When I speak to Corey Hawkins—who plays Benny—on the phone from L.A., he sees it similarly: “We all have our different journeys. And all of those journeys have led us to this point together.” Hawkins, 31, grew up in Washington, D.C., the son of a police-officer single mother. He later studied at Juilliard after a brief stint at an L.A. arts school that proved too relaxed for his temperament. (“It really made me nervous when everybody’s so, ‘Oh, it’s all good. Everything’s great. Just take your time.’ No! I need to hustle.”) At Juilliard he overlapped with Adam Driver, Orange Is the New Black’s Samira Wiley (who lived down the street from him when he was a child), and Danielle Brooks (whom he describes as his sister). He also saw In the Heights while a student; it was the first Broadway musical he’d ever seen.

The film for him is about “empathy,” he says: “What is your tribe? What is home for you? And what does that mean? How does that reflect on the people that you come in contact with and love?” He’s excited about the film’s timing: “We made this film to come out right before one of the most important elections in modern history,” he says. “How great that this movie might actually impact an election, that it might actually get people out to go vote, even though it’s not saying, ‘Hey, go vote.’ It’s saying, ‘Hey, we are all human, and we’re all immigrants here. We’re all sort of trying to find out what home is.’ ” He adds, “And whose home is it?”

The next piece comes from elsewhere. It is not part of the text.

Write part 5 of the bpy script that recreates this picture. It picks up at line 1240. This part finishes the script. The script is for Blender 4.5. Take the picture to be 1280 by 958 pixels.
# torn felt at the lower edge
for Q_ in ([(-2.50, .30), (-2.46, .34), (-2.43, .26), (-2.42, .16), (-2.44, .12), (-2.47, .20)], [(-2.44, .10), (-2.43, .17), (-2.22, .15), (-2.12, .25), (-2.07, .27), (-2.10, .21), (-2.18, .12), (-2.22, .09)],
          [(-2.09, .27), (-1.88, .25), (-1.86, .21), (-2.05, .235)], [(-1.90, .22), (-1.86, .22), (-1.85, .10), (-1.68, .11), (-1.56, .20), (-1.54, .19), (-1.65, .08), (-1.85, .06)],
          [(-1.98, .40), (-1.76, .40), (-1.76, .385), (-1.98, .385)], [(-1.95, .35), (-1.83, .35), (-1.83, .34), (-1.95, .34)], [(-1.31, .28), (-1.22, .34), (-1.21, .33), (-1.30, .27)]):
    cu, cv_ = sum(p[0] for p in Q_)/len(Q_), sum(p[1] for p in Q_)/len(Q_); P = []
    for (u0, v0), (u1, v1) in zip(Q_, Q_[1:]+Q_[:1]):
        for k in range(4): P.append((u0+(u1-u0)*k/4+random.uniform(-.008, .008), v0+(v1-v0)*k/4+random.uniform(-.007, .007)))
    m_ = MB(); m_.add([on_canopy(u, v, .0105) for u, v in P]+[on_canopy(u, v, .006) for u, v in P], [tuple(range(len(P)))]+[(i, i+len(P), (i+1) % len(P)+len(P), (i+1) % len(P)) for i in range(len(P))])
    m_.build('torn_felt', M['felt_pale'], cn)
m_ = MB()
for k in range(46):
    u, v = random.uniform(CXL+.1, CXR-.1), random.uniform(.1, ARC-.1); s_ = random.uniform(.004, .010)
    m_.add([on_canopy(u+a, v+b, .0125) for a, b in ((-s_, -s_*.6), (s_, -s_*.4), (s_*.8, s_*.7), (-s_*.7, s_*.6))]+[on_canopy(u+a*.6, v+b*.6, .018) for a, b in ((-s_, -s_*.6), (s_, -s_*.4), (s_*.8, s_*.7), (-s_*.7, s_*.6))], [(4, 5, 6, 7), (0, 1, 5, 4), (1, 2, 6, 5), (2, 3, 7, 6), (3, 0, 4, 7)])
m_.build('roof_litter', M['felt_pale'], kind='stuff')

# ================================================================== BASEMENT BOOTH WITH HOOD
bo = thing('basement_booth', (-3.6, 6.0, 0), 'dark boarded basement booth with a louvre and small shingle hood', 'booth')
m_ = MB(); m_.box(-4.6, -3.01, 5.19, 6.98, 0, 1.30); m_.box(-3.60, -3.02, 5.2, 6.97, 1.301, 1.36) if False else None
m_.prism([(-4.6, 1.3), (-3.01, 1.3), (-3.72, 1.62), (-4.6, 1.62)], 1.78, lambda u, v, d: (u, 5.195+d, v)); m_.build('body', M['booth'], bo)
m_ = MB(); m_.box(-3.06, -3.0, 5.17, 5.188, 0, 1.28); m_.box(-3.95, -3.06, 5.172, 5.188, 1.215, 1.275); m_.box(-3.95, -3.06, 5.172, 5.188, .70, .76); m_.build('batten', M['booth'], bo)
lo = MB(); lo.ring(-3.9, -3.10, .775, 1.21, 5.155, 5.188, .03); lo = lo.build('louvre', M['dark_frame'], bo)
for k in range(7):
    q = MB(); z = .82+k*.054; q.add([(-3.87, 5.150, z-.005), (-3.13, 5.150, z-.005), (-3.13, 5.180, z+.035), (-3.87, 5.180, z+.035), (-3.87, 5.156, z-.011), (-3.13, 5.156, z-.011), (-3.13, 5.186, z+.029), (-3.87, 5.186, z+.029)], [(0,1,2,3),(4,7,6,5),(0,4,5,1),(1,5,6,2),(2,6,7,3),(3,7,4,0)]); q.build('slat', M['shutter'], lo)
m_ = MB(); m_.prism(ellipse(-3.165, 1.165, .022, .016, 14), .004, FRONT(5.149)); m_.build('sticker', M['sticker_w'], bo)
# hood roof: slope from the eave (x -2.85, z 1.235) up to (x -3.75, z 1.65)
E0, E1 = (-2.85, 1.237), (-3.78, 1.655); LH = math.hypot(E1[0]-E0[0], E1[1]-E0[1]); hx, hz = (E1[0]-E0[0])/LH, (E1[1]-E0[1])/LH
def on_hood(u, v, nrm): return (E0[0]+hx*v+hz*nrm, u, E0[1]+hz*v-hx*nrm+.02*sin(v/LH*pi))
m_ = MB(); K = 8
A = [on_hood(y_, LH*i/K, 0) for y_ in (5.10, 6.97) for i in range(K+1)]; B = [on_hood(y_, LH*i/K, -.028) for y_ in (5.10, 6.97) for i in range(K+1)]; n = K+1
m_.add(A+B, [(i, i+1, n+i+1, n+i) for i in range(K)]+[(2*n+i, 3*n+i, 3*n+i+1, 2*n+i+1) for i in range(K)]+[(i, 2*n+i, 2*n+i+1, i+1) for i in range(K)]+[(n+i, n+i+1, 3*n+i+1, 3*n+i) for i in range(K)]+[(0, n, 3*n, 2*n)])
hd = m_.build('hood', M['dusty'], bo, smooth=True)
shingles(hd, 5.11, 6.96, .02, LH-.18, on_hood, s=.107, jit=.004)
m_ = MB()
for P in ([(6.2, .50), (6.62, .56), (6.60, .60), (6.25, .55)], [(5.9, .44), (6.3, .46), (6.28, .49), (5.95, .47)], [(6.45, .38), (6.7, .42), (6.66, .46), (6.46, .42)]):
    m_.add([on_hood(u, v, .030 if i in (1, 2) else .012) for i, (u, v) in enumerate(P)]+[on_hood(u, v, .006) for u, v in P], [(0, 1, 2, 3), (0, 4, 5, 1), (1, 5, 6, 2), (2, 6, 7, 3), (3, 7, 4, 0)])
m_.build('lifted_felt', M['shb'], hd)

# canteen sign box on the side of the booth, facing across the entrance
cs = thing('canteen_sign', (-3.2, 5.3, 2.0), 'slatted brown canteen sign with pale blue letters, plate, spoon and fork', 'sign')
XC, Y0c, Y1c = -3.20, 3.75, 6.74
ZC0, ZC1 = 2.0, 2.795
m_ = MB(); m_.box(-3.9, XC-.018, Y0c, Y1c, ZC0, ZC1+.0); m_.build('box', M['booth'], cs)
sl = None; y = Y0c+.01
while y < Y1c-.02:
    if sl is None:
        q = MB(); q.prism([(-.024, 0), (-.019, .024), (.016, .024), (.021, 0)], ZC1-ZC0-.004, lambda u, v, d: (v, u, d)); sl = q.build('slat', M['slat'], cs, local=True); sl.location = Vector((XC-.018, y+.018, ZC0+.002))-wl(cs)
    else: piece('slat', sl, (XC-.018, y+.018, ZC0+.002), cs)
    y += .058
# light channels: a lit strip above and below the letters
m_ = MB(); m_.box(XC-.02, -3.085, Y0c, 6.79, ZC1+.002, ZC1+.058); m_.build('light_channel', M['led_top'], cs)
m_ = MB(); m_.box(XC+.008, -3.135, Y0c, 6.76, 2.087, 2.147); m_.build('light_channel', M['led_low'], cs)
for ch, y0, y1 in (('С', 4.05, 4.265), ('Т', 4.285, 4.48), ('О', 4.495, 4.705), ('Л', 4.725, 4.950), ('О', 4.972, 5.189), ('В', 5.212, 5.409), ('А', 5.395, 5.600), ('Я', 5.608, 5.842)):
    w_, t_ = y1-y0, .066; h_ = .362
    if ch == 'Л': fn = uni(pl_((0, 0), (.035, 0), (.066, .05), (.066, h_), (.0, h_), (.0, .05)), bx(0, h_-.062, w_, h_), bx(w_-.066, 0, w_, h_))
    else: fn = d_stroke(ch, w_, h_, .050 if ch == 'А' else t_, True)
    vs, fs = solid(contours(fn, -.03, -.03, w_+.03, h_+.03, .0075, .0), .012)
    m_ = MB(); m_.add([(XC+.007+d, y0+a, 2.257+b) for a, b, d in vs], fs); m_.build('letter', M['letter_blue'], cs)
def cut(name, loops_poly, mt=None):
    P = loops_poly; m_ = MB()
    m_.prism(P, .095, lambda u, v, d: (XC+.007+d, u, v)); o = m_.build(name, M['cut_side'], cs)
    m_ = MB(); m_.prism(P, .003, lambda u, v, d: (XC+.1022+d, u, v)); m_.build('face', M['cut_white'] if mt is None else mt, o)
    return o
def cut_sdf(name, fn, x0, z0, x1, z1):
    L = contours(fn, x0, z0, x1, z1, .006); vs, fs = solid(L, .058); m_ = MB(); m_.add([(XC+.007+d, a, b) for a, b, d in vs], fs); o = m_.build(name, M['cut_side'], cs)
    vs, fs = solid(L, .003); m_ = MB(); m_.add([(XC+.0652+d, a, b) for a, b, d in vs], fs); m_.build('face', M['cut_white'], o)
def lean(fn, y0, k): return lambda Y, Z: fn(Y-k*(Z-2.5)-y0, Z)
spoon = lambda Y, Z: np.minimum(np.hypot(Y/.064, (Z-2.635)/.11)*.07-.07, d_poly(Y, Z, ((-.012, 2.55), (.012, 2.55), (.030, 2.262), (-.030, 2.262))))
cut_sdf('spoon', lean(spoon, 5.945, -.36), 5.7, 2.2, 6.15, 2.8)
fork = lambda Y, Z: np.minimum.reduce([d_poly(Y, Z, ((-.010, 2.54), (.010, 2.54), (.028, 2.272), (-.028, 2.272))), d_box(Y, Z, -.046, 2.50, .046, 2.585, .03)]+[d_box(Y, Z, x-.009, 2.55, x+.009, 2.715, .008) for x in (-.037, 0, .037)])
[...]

Despite any heavy implications weighing on the minds of the cast, In the Heights is an exuberant film, though the breezy buoyancy of the film’s musical numbers took work. “Panic attacks” are the first words that come out of Barrera’s mouth when she’s asked what it was like to learn the choreography. During their first rehearsal, the actors were thrown in with the professional dancers, and even Hawkins, who had legendary choreographer and dancer Debbie Allen for a mentor when he was growing up, struggled. “This was comedy,” Ramos remembers: “I go into rehearsal, and one of the dancers, she’s looking at me like, ‘My man, I’m going to need you to keep up because you’re making me look bad.’ ” He breaks out laughing.

In one particularly ebullient scene, a family celebration grew to include hundreds of people—not only the dancers and extras but neighborhood onlookers as well. “When we shot this, I would call, ‘Cut,’ and it would not cut,” Chu remembers. “It went on for 10 minutes. Lin was up on this fire escape, and the people were just chanting, ‘Lin, Lin, Lin, Lin, Lin, Lin.’ ”

“Nobody stopped that day. Everybody was so into it. It was such an emotional day,” Ramos remembers. “You feel like your ancestors are watching. This is for our ancestors’ ancestors.”